In einem Beitrag für das Fachportal ArchDaily argumentiert der Architekt Steve Mouzon zudem, die LEED-Kriterien lüden zum Schummeln ein, da auch eher nebensächliche Aspekte in die Bewertung eingingen und die Gesamtanzahl der erworbenen Punkte daher wenig über die tatsächliche Umweltfreundlichkeit eines Gebäudes aussage: „So kann man etwa für das Anbringen eines Fahrradständers fast genauso viele Punkte einheimsen wie für den Erhalt eines ganzen historischen Gebäudes.“
Gearhart und Valtcheva-McGee sind sich einig, dass die Akkreditierung als LEED AP lediglich der erste Schritt in einem anhaltenden Lernprozess sei. „Für viele Architekten wirkt die Akkreditierung als Katalysator“, wie Valtcheva-McGee sagt. Indem sie einen Überblick über verschiedene Aspekte des umweltfreundlichen Bauens verschaffe, fühlten sich viele Architekten zu einer eingehenderen Beschäftigung mit dem einen oder anderen dieser Aspekte motiviert.
„Für Architekten, die über den Erwerb und die Verlängerung ihrer LEED-AP-Akkreditierung hinaus ihre Kenntnisse in einem bestimmten Bereich des umweltfreundlichen Bauens vertiefen wollen, stehen zahlreiche Ressourcen zur Verfügung“, bekräftigt Gearhart, die eng mit dem GBCI zusammengearbeitet hat. Es bestehe auch die Möglichkeit, weitere Akkreditierungen zu erwerben – als Beispiele nennt Gearhart die Living Building Challenge, PEER, WELL, SITES und GRESB.

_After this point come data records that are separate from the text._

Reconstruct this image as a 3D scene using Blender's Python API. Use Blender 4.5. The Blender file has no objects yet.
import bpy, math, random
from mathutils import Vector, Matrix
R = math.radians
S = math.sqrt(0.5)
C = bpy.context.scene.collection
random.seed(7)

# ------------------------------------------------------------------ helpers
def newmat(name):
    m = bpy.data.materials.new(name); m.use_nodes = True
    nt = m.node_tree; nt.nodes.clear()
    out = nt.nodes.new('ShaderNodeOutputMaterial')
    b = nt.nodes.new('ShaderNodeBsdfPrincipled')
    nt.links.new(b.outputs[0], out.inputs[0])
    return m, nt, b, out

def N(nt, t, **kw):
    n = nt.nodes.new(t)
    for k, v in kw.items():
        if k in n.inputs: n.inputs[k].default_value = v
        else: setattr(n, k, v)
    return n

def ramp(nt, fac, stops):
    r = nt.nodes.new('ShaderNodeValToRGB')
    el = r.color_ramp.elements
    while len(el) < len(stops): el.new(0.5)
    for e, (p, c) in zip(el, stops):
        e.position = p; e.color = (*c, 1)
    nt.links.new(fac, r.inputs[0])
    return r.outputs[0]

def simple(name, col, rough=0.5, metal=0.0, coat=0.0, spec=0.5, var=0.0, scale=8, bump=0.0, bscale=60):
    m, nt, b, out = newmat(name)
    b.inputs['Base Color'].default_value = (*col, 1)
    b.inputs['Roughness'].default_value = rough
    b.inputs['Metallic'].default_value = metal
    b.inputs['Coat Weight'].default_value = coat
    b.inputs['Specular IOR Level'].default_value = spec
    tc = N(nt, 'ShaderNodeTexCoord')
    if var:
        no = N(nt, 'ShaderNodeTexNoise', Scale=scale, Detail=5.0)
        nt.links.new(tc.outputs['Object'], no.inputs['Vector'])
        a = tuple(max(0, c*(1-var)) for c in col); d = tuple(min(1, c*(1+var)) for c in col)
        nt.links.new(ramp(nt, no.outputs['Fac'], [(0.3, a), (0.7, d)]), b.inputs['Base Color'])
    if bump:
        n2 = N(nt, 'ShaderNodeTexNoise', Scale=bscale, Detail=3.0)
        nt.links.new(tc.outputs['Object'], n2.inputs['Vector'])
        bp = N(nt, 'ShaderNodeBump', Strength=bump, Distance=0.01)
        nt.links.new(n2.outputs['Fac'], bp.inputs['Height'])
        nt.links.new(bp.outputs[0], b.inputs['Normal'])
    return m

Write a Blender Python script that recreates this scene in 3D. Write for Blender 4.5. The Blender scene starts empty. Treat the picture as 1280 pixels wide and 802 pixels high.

Was sagen also die Buchstaben „LEED AP“ hinter Ihrem Namen aus? Nun, zumindest, dass Sie über Grundkenntnisse im Bereich umweltfreundliches und energiesparendes Bauen verfügen. Ob Sie die mit der Akkreditierung verbundene Aufforderung annehmen, auf diesem Gebiet Führungskompetenzen zu entwickeln und Ihre Kenntnisse in Ihrer Berufspraxis auf ein noch höheres Niveau zu bringen, bleibt Ihnen selbst überlassen.